The proposal would relocate the Bedouins of Umm al-Hiran to the Bedouin township of Hura, one of seven Bedouin townships, all of which are at the bottom of the country's socio-economic index. These townships are specifically designated towns intended to "contain" expelled Bedouins. They are characterised by being overcrowded, lacking in adequate services and having the highest percentage of unemployment and poverty in Israel.[4]

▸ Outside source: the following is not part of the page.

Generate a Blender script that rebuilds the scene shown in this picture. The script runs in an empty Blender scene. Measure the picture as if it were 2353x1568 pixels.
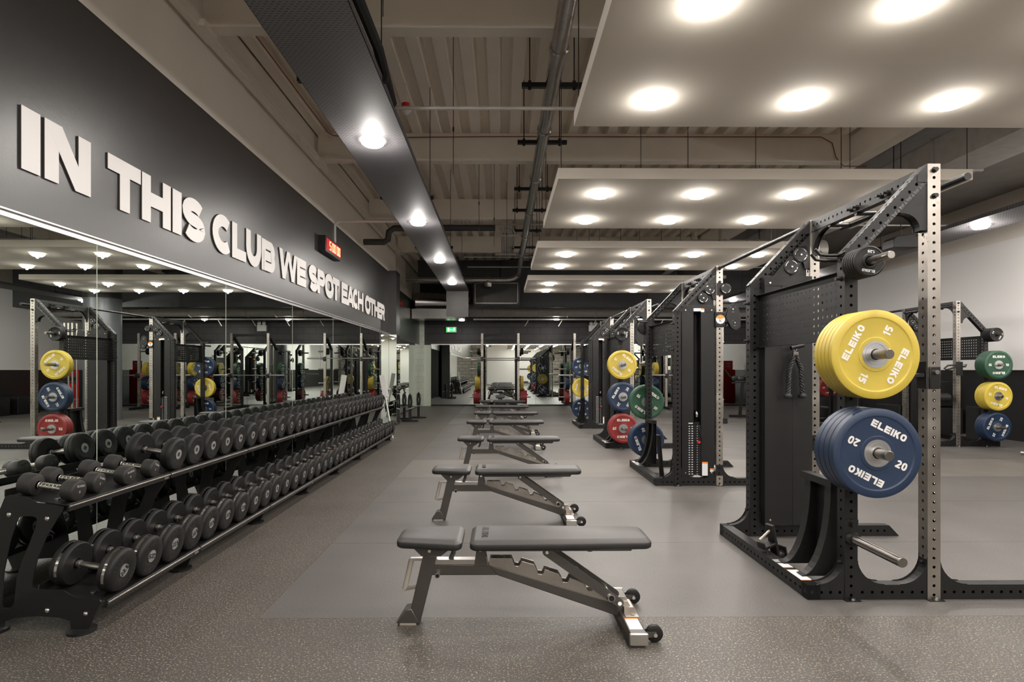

The authorities are supported by key NGOs, including the Or Movement, which works to promote the construction of Hiran. Opposition to the plan to forcibly evict and demolish the village of Umm al-Hiran has come from both non-governmental organisations and left-leaning MKs. Arab MKs have requested an overall solution to the Arab and Bedouin housing problem in Israel, including a freeze on all pending demolition and eviction orders. Ayman Odeh, the leader of the Joint List, made the housing crisis and treatment of Bedouins his party’s top priority following the March 2015 elections. Other MKs have also come out in opposition to the plan, including MK Tamar Zandberg from Meretz, who argued "How will we be able to explain how we razed a village… just because the people belong to a different ethnic or religious group?" Adalah launched a public campaign entitled "#save_UmmAlHiran", in order to "stop Israel's plan to demolish an Arab Bedouin village in order to build a Jewish town over its ruins". The Regional Council of the Unrecognised Villages has also been active in campaigning to stop the destruction of the village, arguing the plan amounts to an "ethnic cleansing" campaign.